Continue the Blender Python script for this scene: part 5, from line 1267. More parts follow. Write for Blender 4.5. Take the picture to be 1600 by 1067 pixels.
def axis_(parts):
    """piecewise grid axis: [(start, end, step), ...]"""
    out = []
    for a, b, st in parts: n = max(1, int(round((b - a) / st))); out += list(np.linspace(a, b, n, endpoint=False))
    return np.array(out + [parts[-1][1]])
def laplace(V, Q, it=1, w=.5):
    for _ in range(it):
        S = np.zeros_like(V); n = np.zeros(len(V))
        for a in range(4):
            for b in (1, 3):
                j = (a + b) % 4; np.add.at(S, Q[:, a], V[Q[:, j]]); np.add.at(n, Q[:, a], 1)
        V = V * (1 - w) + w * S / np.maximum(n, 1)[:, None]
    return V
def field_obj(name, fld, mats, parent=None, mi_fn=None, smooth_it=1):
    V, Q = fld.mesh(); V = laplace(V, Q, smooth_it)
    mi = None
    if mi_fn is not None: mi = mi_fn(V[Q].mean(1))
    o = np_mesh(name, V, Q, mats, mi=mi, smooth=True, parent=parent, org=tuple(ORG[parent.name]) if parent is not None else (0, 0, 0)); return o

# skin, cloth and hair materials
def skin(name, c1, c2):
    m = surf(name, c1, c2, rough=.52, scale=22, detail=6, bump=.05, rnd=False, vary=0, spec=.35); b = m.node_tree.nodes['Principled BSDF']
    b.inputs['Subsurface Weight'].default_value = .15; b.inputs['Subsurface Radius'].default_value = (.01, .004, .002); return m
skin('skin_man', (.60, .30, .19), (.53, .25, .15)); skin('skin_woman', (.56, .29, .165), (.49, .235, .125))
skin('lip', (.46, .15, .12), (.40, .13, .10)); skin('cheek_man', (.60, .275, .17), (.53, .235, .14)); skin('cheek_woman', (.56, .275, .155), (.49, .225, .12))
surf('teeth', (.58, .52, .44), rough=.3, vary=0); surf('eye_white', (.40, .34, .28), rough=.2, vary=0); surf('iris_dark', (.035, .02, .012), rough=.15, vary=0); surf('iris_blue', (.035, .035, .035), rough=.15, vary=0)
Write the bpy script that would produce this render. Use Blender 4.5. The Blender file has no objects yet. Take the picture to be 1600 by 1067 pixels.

**To do:** Return, please, the lines of the data from the first through the line containing "0)); return o", both kept, exactly as they stand and nothing more.

**Solved exercise:**
Continue the Blender Python script for this scene: part 5, from line 1267. More parts follow. Write for Blender 4.5. Take the picture to be 1600 by 1067 pixels.
def axis_(parts):
    """piecewise grid axis: [(start, end, step), ...]"""
    out = []
    for a, b, st in parts: n = max(1, int(round((b - a) / st))); out += list(np.linspace(a, b, n, endpoint=False))
    return np.array(out + [parts[-1][1]])
def laplace(V, Q, it=1, w=.5):
    for _ in range(it):
        S = np.zeros_like(V); n = np.zeros(len(V))
        for a in range(4):
            for b in (1, 3):
                j = (a + b) % 4; np.add.at(S, Q[:, a], V[Q[:, j]]); np.add.at(n, Q[:, a], 1)
        V = V * (1 - w) + w * S / np.maximum(n, 1)[:, None]
    return V
def field_obj(name, fld, mats, parent=None, mi_fn=None, smooth_it=1):
    V, Q = fld.mesh(); V = laplace(V, Q, smooth_it)
    mi = None
    if mi_fn is not None: mi = mi_fn(V[Q].mean(1))
    o = np_mesh(name, V, Q, mats, mi=mi, smooth=True, parent=parent, org=tuple(ORG[parent.name]) if parent is not None else (0, 0, 0)); return o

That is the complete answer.